Image copyright Getty Images

Ruth also believes that attention to detail is a crucial part of the chocolate producing process.

"The key step to creating a great chocolate selection is understanding how the chocolate's subtle flavour can best be paired with other ingredients," she says.

"With the flavour pairing complete, attention then turns to textures, decoration and packaging."

Meanwhile, Scotland's chocolatiers are hoping to bite into a potentially huge market.

Chocolate is second only to whisky in terms of food and drink exports from the UK, according to the latest HM Revenue and Customs figures:

Image caption Source: HM Revenue and Customs

While Scotland's artisan chocolate industry remains small potatoes in terms of scale, help is at hand for producers north of the border.

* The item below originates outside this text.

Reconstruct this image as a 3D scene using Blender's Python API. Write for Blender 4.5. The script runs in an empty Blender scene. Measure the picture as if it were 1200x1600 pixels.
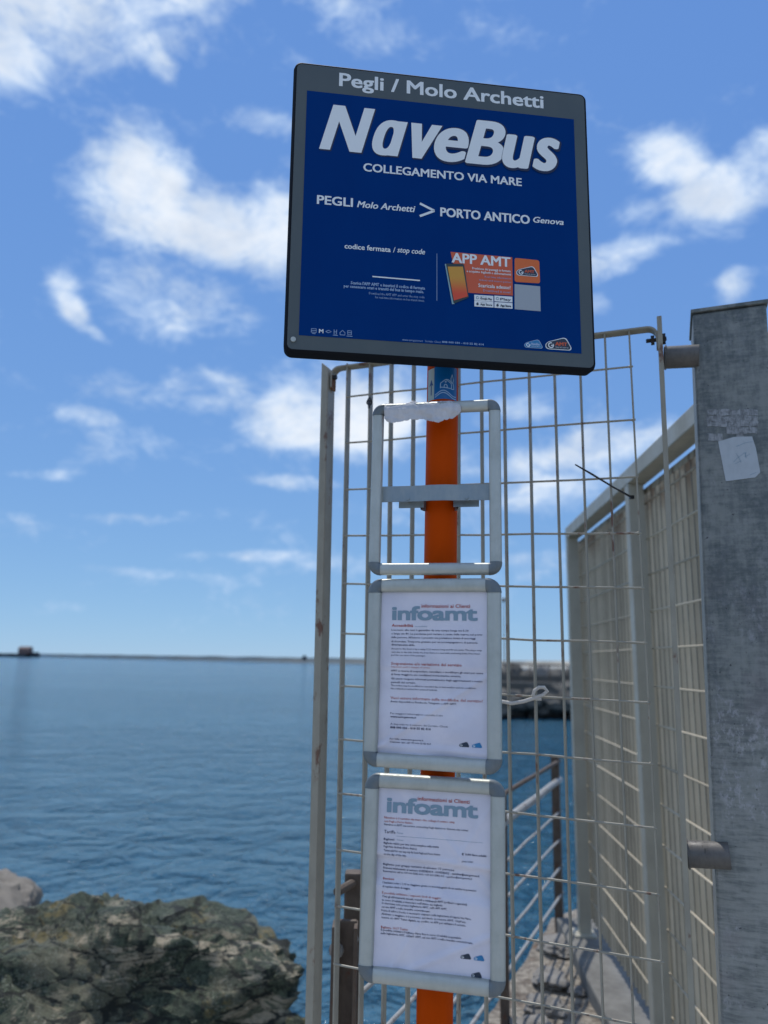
import bpy, bmesh, math, random
from mathutils import Vector, Matrix, noise
R = math.radians
scn = bpy.context.scene
C = scn.collection

# ------------------------------------------------------------------ camera
EYE = Vector((0, 0, 1.6))
PITCH, ROLL, FPX = R(11.35), R(1.0), 1160.0
fwd = Vector((0, math.cos(PITCH), math.sin(PITCH)))
up0 = Vector((0, -math.sin(PITCH), math.cos(PITCH)))
rt0 = Vector((1, 0, 0))
rt = rt0 * math.cos(ROLL) + up0 * math.sin(ROLL)
up = -rt0 * math.sin(ROLL) + up0 * math.cos(ROLL)
cam = bpy.data.cameras.new('camera')
camo = bpy.data.objects.new('camera', cam)
C.objects.link(camo)
cam.sensor_fit = 'VERTICAL'
cam.sensor_height = 36
cam.sensor_width = 27
cam.lens = FPX / 1600 * 36
cam.clip_start = 0.05
cam.clip_end = 30000
camo.matrix_world = Matrix(((rt.x, up.x, -fwd.x, 0), (rt.y, up.y, -fwd.y, 0), (rt.z, up.z, -fwd.z, 1.6), (0, 0, 0, 1)))
cam.dof.use_dof = True
cam.dof.focus_distance = 1.42
cam.dof.aperture_fstop = 2.9
scn.camera = camo


def ray(px, py):
    return fwd + rt * ((px - 600) / FPX) + up * ((800 - py) / FPX)


def at(px, py, D):                       # the point D metres ahead that the photograph shows at px, py
    v = ray(px, py)
    return EYE + v * (D / v.y)


# ------------------------------------------------------------------ world
scn.render.engine = 'CYCLES'
scn.cycles.use_denoising = True
scn.cycles.max_bounces = 8
scn.view_settings.view_transform = 'Standard'
scn.view_settings.look = 'None'
scn.view_settings.gamma = 1
scn.view_settings.use_curve_mapping = False
scn.view_settings.exposure = 0.0
SUN_EL, SUN_AZ = R(64), R(-13)
world = bpy.data.worlds.new('World')
scn.world = world
world.use_nodes = True
nt = world.node_tree
nt.nodes.clear()


class G:                                  # small node-graph writer
    def __init__(s, nt):
        s.nt = nt

    def n(s, t, **kw):
        nd = s.nt.nodes.new(t)
        for k, v in kw.items():
            setattr(nd, k, v)
        return nd

    def put(s, sock, v):
        if isinstance(v, bpy.types.NodeSocket):
            s.nt.links.new(v, sock)
        elif v is not None:
            sock.default_value = v

    def math(s, op, a, b=None, c=None, clamp=False):
        nd = s.n('ShaderNodeMath', operation=op, use_clamp=clamp)
        s.put(nd.inputs[0], a)
        s.put(nd.inputs[1], b)
        if c is not None:
            s.put(nd.inputs[2], c)
        return nd.outputs[0]

    def vmath(s, op, a, b=None):
        nd = s.n('ShaderNodeVectorMath', operation=op)
        s.put(nd.inputs[0], a)
        if b is not None:
            if op == 'SCALE':
                s.put(nd.inputs[3], b)
            else:
                s.put(nd.inputs[1], b)
        return nd.outputs[1] if op in ('DOT_PRODUCT', 'LENGTH') else nd.outputs[0]

    def rng(s, v, a, b, c=0., d=1., smooth=True):
        nd = s.n('ShaderNodeMapRange', interpolation_type='SMOOTHSTEP' if smooth else 'LINEAR')
        for i, q in enumerate((v, a, b, c, d)):
            s.put(nd.inputs[i], q)
        return nd.outputs[0]

    def noise(s, vec, scale, detail=4, rough=.5, dist=0, dims='3D'):
        nd = s.n('ShaderNodeTexNoise', noise_dimensions=dims)
        s.put(nd.inputs['Vector'], vec)
        nd.inputs['Scale'].default_value = scale
        nd.inputs['Detail'].default_value = detail
        nd.inputs['Roughness'].default_value = rough
        nd.inputs['Distortion'].default_value = dist
        return nd.outputs['Fac']

    def voronoi(s, vec, scale, feature='F1', out='Distance', rnd=1.0):
        nd = s.n('ShaderNodeTexVoronoi', feature=feature)
        s.put(nd.inputs['Vector'], vec)
        nd.inputs['Scale'].default_value = scale
        nd.inputs['Randomness'].default_value = rnd
        return nd.outputs[out]

    def mixc(s, f, a, b, blend='MIX'):
        nd = s.n('ShaderNodeMix', data_type='RGBA', blend_type=blend)
        s.put(nd.inputs[0], f)
        s.put(nd.inputs[6], a)
        s.put(nd.inputs[7], b)
        return nd.outputs[2]

    def mapping(s, vec, scale=(1, 1, 1), rot=(0, 0, 0), loc=(0, 0, 0)):
        nd = s.n('ShaderNodeMapping')
        s.put(nd.inputs['Vector'], vec)
        nd.inputs['Scale'].default_value = scale
        nd.inputs['Rotation'].default_value = rot
        nd.inputs['Location'].default_value = loc
        return nd.outputs[0]


g = G(nt)
out = g.n('ShaderNodeOutputWorld')
bg = g.n('ShaderNodeBackground')
nt.links.new(bg.outputs[0], out.inputs[0])
sky = g.n('ShaderNodeTexSky', sky_type='NISHITA')
sky.sun_disc = False
sky.sun_elevation = SUN_EL
sky.sun_rotation = SUN_AZ
sky.altitude = 0
sky.air_density = 0.7
sky.dust_density = 0.0
sky.ozone_density = 1.0
tc = g.n('ShaderNodeTexCoord')
dirv = g.vmath('NORMALIZE', tc.outputs['Generated'])
sep = g.n('ShaderNodeSeparateXYZ')
nt.links.new(dirv, sep.inputs[0])

# clouds: where each one hangs (photograph pixels of its middle, radii, lean, amount)
CLOUDS = [
    (60, 20, 230, 90, -12, 1.15), (20, 80, 90, 55, -20, .9), (260, -10, 150, 45, -8, .9), (520, 5, 90, 22, 8, .62), (250, 100, 32, 26, 30, .62),
    (225, 300, 105, 88, 5, 1.25), (330, 350, 110, 75, 25, 1.15), (420, 360, 80, 90, 20, 1.0), (400, 190, 70, 26, 15, .62), (290, 460, 120, 60, 12, .72),
    (260, 500, 120, 42, 0, .62), (360, 500, 70, 40, -10, .6),
    (115, 485, 46, 22, 55, .98), (98, 440, 28, 20, 20, .8), (142, 515, 40, 12, 35, .8),
    (320, 615, 170, 42, 4, .72), (470, 655, 105, 62, 8, 1.25), (580, 650, 110, 80, 0, 1.3), (130, 648, 60, 20, 10, .62), (620, 600, 80, 50, 0, .7),
    (1045, 250, 75, 42, 12, 1.1), (1140, 300, 100, 52, -18, 1.1), (1195, 250, 60, 50, -30, 1.0), (975, 400, 90, 34, -18, .8), (1147, 443, 34, 26, 0, .82),
    (1010, 330, 50, 26, 0, .62), (930, 480, 30, 30, 0, .5), (900, 710, 150, 40, -14, .95), (860, 760, 140, 48, -8, .85), (1000, 690, 70, 26, -20, .7),
    (800, 640, 90, 30, -10, .55), (720, 720, 80, 40, 0, .55),
    (400, 868, 120, 12, 1, .66), (470, 755, 100, 17, 5, .72), (80, 742, 85, 12, 1, .6), (205, 812, 90, 13, 2, .56), (260, 897, 130, 12, 5, .58),
    (560, 880, 120, 22, 0, .66), (75, 952, 90, 16, -3, .56), (850, 880, 90, 24, 0, .55), (40, 820, 90, 30, 0, .45), (640, 800, 160, 40, 0, .45),
    (240, 700, 160, 40, 5, .42), (560, 60, 120, 40, 0, .45), (800, 30, 90, 40, 20, .4), (780, -20, 80, 22, 0, .62),
]
mask = None
for cx, cy, ra, rb, lean, amp in CLOUDS:
    c = ray(cx, cy).normalized()
    a = R(lean)
    t1 = (rt * math.cos(a) - up * math.sin(a))
    t1 = (t1 - c * t1.dot(c)).normalized()
    t2 = c.cross(t1)
    k = FPX * 1.25
    du = g.vmath('DOT_PRODUCT', dirv, tuple(t1 * (k / ra)))
    dv = g.vmath('DOT_PRODUCT', dirv, tuple(t2 * (k / rb)))
    d2 = g.math('ADD', g.math('MULTIPLY', du, du), g.math('MULTIPLY', dv, dv))
    e = g.math('DIVIDE', amp, g.math('ADD', 1.0, g.math('MULTIPLY', d2, d2)))
    mask = e if mask is None else g.math('SMOOTH_MAX', mask, e, .12)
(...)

The Scottish Chocolatiers Network (SCN) was set up a few years ago by industry professionals as a support body, to promote and help businesses looking to grow and develop.

It is holding a special conference at Abertay University this week, featuring speakers on issues such as PR, packaging, product innovation - and of course a tasting session.

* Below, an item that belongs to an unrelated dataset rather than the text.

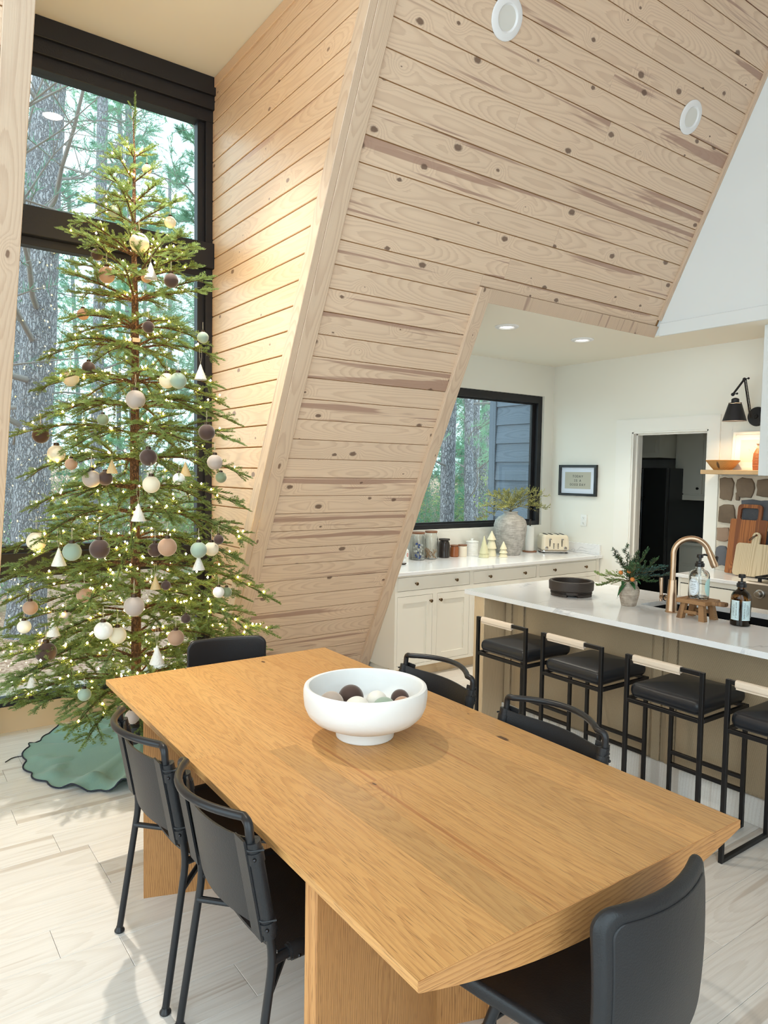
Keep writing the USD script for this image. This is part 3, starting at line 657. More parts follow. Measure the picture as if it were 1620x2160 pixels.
# ---- island
IX0, IX1, IY0, IY1 = 3.272, 4.345, .85, 3.572
isl = thing('kitchen_island', 'kitchen island with brown wood panelled base and overhanging white quartz top', 'kitchen island')
VM = mat4((0, 0, 0), (0, 0, 1), (0, 1, 0), (-1, 0, 0))
def vbx(x0, x1, y0, y1, z0, z1, b=0.0): return bx(z0, z1, y0, y1, -x1, -x0, b)      # for upright grain
BX = 3.49; SX0, SX1, SY0, SY1 = 3.835, 4.20, 1.70, 2.60
part(isl, 'base', cat([vbx(BX + .012, BX + .04, IY0 + .05, IY1 - .17, .0, CT - .032), vbx(IX1 - .06, IX1 - .03, IY0 + .05, IY1 - .17, .0, CT - .032), vbx(BX + .04, IX1 - .06, IY0 + .05, IY0 + .08, 0, CT - .032), vbx(BX + .04, IX1 - .06, SY1 + .06, IY1 - .17, 0, CT - .032)]), 'island', at=VM, smooth=False)
part(isl, 'end_panel', vbx(IX0 + .028, IX1 - .03, IY1 - .165, IY1 - .067, 0, CT - .031, .003), 'island_post', at=VM)
ys = [3.405, 2.28, 1.2, .9]
for y in (3.365, 3.255, 2.235, 2.15, 1.15):
    part(isl, 'batten', on_plane(bx(0, CT - .031 - .14, -.026, .026, 0, .016, .002), (BX + .012, y, .14), (0, 0, 1), (0, 1, 0), (-1, 0, 0)), 'island')
part(isl, 'plinth', bx(BX - .008, BX + .012, IY0 + .05, IY1 - .165, 0, .14, .004), 'floor')
for y0, y1 in ((3.21, 2.28), (2.12, 1.2)):
    part(isl, 'panel', on_plane(plank([(-.36, -(y0 - y1) / 2), (.36, -(y0 - y1) / 2), (.36, (y0 - y1) / 2), (-.36, (y0 - y1) / 2)], .004, .001), (BX + .012, (y0 + y1) / 2, .51), (0, 0, 1), (0, -1, 0), (-1, 0, 0)), 'island', smooth=False)
from shapely.geometry import Polygon as _P
rr_ = _P([(SX0 + (SX1 - SX0) / 2 + a, SY0 + (SY1 - SY0) / 2 + b) for a, b in rrect(SX1 - SX0, SY1 - SY0, .02)])
part(isl, 'quartz_top', ext(sbox(IX0, IY0, IX1, IY1).difference(rr_), CT - .03, CT), 'quartz', smooth=False)
part(isl, 'quartz_edge', cat([bx(IX0 - .0004, IX0 + .001, IY0, IY1, CT - .0295, CT - .0012)]), 'quartz', smooth=False)
part(isl, 'sink_basin', ext(sbox(SX0 - .012, SY0 - .012, SX1 + .012, SY1 + .012).difference(sbox(SX0 + .002, SY0 + .002, SX1 - .002, SY1 - .002)), CT - .24, CT - .031), 'sink', smooth=False)
part(isl, 'sink_floor', bx(SX0 - .012, SX1 + .012, SY0 - .012, SY1 + .012, CT - .25, CT - .238), 'sink')

# ---- bar stools
def make_stool(label, at):
    t = thing('bar_stool', label, 'bar stool', 'bar stools along the island', at=at)
    s, w, d, H, sz = .0095, .205, .40, .825, .60
    def sq(a, b):
        a, b = np.array(a, float), np.array(b, float); dd = (b - a); L = np.linalg.norm(dd); x, y, z = frame_at(dd)
        m = bx(-s, s, -s, s, -s, L + s, .0015); m.vertices = a + m.vertices @ np.stack([x, y, z]); return m
    for e in (-1, 1):
        y = e * (w - s)
        part(t, 'leg', sq((0, y, s), (0, y, H - s)), 'stoolmetal'); part(t, 'leg', sq((d, y, s), (d, y, sz)), 'stoolmetal')
        part(t, 'floor_runner', sq((.02, y, s), (d - .02, y, s)), 'stoolmetal'); part(t, 'seat_rail', sq((.02, y, sz), (d - .02, y, sz)), 'stoolmetal')
    for x, z in ((0, H - s), (0, sz), (d, sz), (d, .245), (d, .18)):
        part(t, 'back_bar' if z > .7 else ('seat_rail' if z > .5 else 'foot_bar'), sq((x, -w + 3 * s, z), (x, w - 3 * s, z)), 'stoolmetal')
    o = rrect(d + .012, 2 * w - .03, .03, 6)
    part(t, 'seat', moved(slab(o, .072, .032, 7, .016, 4), (d / 2 + .012, 0, sz + s + .038)), 'vinyl', smooth=60)
    g = rrect(.030, .034, .010, 4); m = on_plane(ext(g, -.125, .125), (0, 0, 0), (1, 0, 0), (0, 0, 1), (0, 1, 0)); gp = part(t, 'grip', moved(m, (0, .035, H - s - .003)), 'creamleather')
    part(gp, 'seam', moved(bx(-.002, .002, -.124, .124, -.008, 0, .0005), (-.006, .035, H - s - .019)), 'creamleather')
    return t
st0 = make_stool('bar stool by the island end panel, black seat and cream leather grip', mat4((3.025, 2.975, 0)))
dup(st0, mat4((3.025, 2.455, 0)), 'second bar stool from the island end panel, black seat and cream grip')
dup(st0, mat4((3.02, 1.905, 0)), 'third bar stool from the island end panel, black seat and cream grip')
dup(st0, mat4((3.02, 1.395, 0)), 'fourth bar stool from the island end panel, cut by the frame edge')

# ---- counter beside the range, range, hood, stone splashback, shelf
cb = thing('range_side_cabinet', 'white drawer cabinet with quartz top left of the steel range', 'cabinet')
RX = 5.44
part(cb, 'carcass', bx(RX + .03, PX - .002, 2.735, 3.345, .09, CZ - .032), 'cab', smooth=False)
part(cb, 'toe_kick', bx(RX + .08, PX - .01, 2.74, 3.33, 0, .09), 'island_post')
for z0, z1 in ((.70, .82), (.42, .68), (.13, .40)):
    d = part(cb, 'drawer', bx(RX + .014, RX + .03, 2.765, 3.315, z0, z1, .002), 'cab'); part(cb, 'gap_line', bx(RX + .0275, RX + .0298, 2.757, 3.323, z0 - .007, z1 + .007), 'gap')
part(cb, 'quartz_top', bx(RX, PX - .002, 2.735, 3.36, CZ - .03, CZ, .003), 'quartz')
rg = thing('range_cooker', 'stainless steel gas range with knobs and black grates below the hood', 'range')
part(rg, 'body', bx(5.42, PX - .06, 1.8, 2.73, .08, .905, .004), 'stainless')
part(rg, 'control_panel', bx(5.34, 5.42, 1.8, 2.73, .69, .925, .012), 'stainless')
part(rg, 'oven_door', bx(5.37, 5.42, 1.82, 2.71, .14, .64, .008), 'stainless')
part(rg, 'door_slot', bx(5.365, 5.42, 1.81, 2.72, .645, .685, .002), 'iron')
for y in (2.605, 2.44, 2.27, 2.1):
    m = lathe([(0, 0), (.034, 0), (.034, .008), (.026, .012), (.024, .045), (.02, .048), (0, .049)], 24); m.vertices = np.array([5.339, y, .845]) + m.vertices @ np.array([[0, 1, 0], [0, 0, 1], [-1, 0, 0.]]); part(rg, 'knob', m, 'stainless')
for y in (2.52, 2.1):
    gr = [bx(5.46, 5.92, y - .17 + k * .085, y - .158 + k * .085, .94, .958, .003) for k in range(5)] + [bx(5.46 + k * .15, 5.475 + k * .15, y - .175, y + .19, .94, .956, .003) for k in range(4)] + [bx(5.47, 5.49, y - .17, y - .15, .9, .945), bx(5.47, 5.49, y + .15, y + .17, .9, .945)]
    part(rg, 'grate', cat(gr), 'iron')
single('range_hood', bx(5.5, PX - .002, 1.8, 2.742, 1.722, ZC - .001, .004), 'gable', 'boxed white range hood running up to the kitchen ceiling', 'range hood')
bs = thing('stone_splashback', 'rough brown and grey stone splashback in pale mortar behind the range', 'splashback')
part(bs, 'mortar', bx(PX - .022, PX - .001, 1.8, 3.31, CZ + .001, 1.720), plain('mortar', lin(216, 206, 190), .9, bump=.5, bscale=60))
stone_m = [plain('stone_brown', lin(124, 106, 88), .85, bump=.5, bscale=26, mottled=.3), plain('stone_grey', lin(104, 106, 112), .85, bump=.5, bscale=26, mottled=.35), plain('stone_tan', lin(160, 134, 114), .85, bump=.5, bscale=26, mottled=.3)]
for cy, cz, wy, hz, k in ((3.235, 1.605, .125, .20, 0), (3.075, 1.62, .155, .17, 0), (2.885, 1.625, .19, .15, 0), (3.135, 1.545, .035, .07, 0), (3.225, 1.39, .15, .16, 0), (2.96, 1.43, .28, .19, 1), (3.245, 1.215, .12, .12, 2), (3.255, 1.03, .105, .17, 1), (3.09, 1.2, .14, .2, 2), (3.08, 1.0, .16, .14, 0), (2.89, 1.17, .18, .2, 1), (2.88, .99, .18, .13, 2), (2.66, 1.6, .2, .18, 1), (2.66, 1.3, .2, .3, 0), (2.66, 1.02, .2, .2, 2)):
    rs = random.Random(int(cy * 1000 + cz * 100)); n = 13
    o = []
    for a in np.linspace(0, 2 * PI, n, endpoint=False):
        c_, s_ = math.cos(a), math.sin(a); e = (abs(c_) ** 7 + abs(s_) ** 7) ** (-1 / 7); j = rs.uniform(.93, 1.10); o.append((wy / 2 * c_ * e * j * .97, hz / 2 * s_ * e * j * .97))
    m = slab(o, .03, .008, 3, .004, 2); part(bs, 'stone', on_plane(m, (PX - .026, cy, cz), (0, -1, 0), (0, 0, 1), (-1, 0, 0)), stone_m[k], smooth=50)
single('wall_shelf', bx(5.70, PX - .002, 1.8, 3.325, 1.7305, 1.766, .003), 'shelf', 'pale wooden shelf above the stone splashback', 'shelf', at=(0, 0, 0))

# ---- on and over the shelf
sb = single('shelf_bowl', lathe([(0, 0), (.068, 0), (.072, .003), (.10, .035), (.128, .072), (.134, .08), (.129, .082), (.098, .04), (.06, .012), (0, .01)], 40), 'bowlwood', 'carved wooden bowl on the pale shelf above the cutting boards', 'bowl', at=(5.80, 3.185, 1.7665))
M['terracotta'] = plain('terracotta', lin(186, 108, 66), .5, bump=.15, bscale=90)
M['terraneck'] = plain('terracotta_neck', lin(200, 160, 140), .5)
vs = thing('terracotta_bottle', 'tall ribbed terracotta bottle vase on the shelf beside the hood', 'vase', at=(5.83, 2.90, 1.7665))
zz = np.linspace(0, .135, 40); part(vs, 'body', lathe([(0, 0)] + [(.044 + .0012 * math.sin(z * 700) + .004 * math.sin(z / .135 * PI), z) for z in zz] + [(.03, .165), (.022, .178), (0, .178)], 36), 'terracotta')
part(vs, 'neck', lathe([(.023, .177), (.018, .19), (.0165, .20), (.025, .212), (.025, .215), (.013, .214), (.013, .19), (0, .19)], 30), 'terraneck')
pf = thing('leaning_print', 'white framed botanical line drawing leaning on the wall above the shelf', 'picture')
def framed(par, o, u, v, w, wd, ht, fw, depth, fm, matm, artm, mw):
    part(par, 'frame', on_plane(ext(sbox(-wd / 2, -ht / 2, wd / 2, ht / 2).difference(sbox(-wd / 2 + fw, -ht / 2 + fw, wd / 2 - fw, ht / 2 - fw)), 0, depth), o, u, v, w), fm, smooth=False)
    part(par, 'mount', on_plane(ext(sbox(-wd / 2 + fw, -ht / 2 + fw, wd / 2 - fw, ht / 2 - fw), 0, depth * .45), o, u, v, w), matm, smooth=False)
    return part(par, 'print', on_plane(ext(sbox(-wd / 2 + fw + mw, -ht / 2 + fw + mw, wd / 2 - fw - mw, ht / 2 - fw - mw), depth * .45, depth * .45 + .0008), o, u, v, w), artm, smooth=False)
tl = np.array([-.10, 0, .995]); lo, lu, lw = (5.945, 2.965, 1.768 + .16), (0, -1, 0), np.array([-.995, 0, -.10])
M['frame_white'] = plain('frame_white', lin(244, 240, 230), .4); M['artpaper'] = plain('art_paper', lin(236, 226, 206), .8)
framed(pf, np.array(lo), lu, np.array([.06, 0, .998]), np.array([-.998, 0, .06]), .43, .32, .022, .016, 'frame_white', 'paper', 'artpaper', .045)
rp = random.Random(3); sk = []
for k in range(26):
    a = rp.uniform(0, 6.28); q = np.array([rp.gauss(0, .035), rp.gauss(-.02, .045)]); sk.append(tube([(q[0], q[1], .0082), (q[0] + .012 * math.cos(a), q[1] + .012 * math.sin(a), .0082)], .0007, 4))
part(pf, 'drawing', on_plane(cat(sk), np.array(lo), lu, np.array([.06, 0, .998]), np.array([-.998, 0, .06])), 'ink', smooth=False)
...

The event is a recognition of the challenges many chocolatiers face north of the border.

Image copyright Cocoa Ooze
Image caption Jamie Hutcheon hopes firms will benefit from using the Scottish Chocolatiers Network

Delegates will be welcomed by SCN board member Jamie Hutcheon, who was 17 when he started his business Cocoa Ooze in 2008, and now sells up to eight tonnes of chocolate a year.

Jamie, who persuaded a Dragon to offer £70,000 for a slice of his business on Dragons' Den in 2016 - only for the deal to fall through later - understands the difficulties they face.

"Many of the chocolatiers are in remote communities and sometimes they lack the resources," he explains.

"Hopefully what the network will do is give them the guidance and support they need and promote chocolate here in Scotland.

"We are all in it for a common goal - it's a commercial business. But if we are all pulling together there is going to be greater benefit for the local and national economy as well."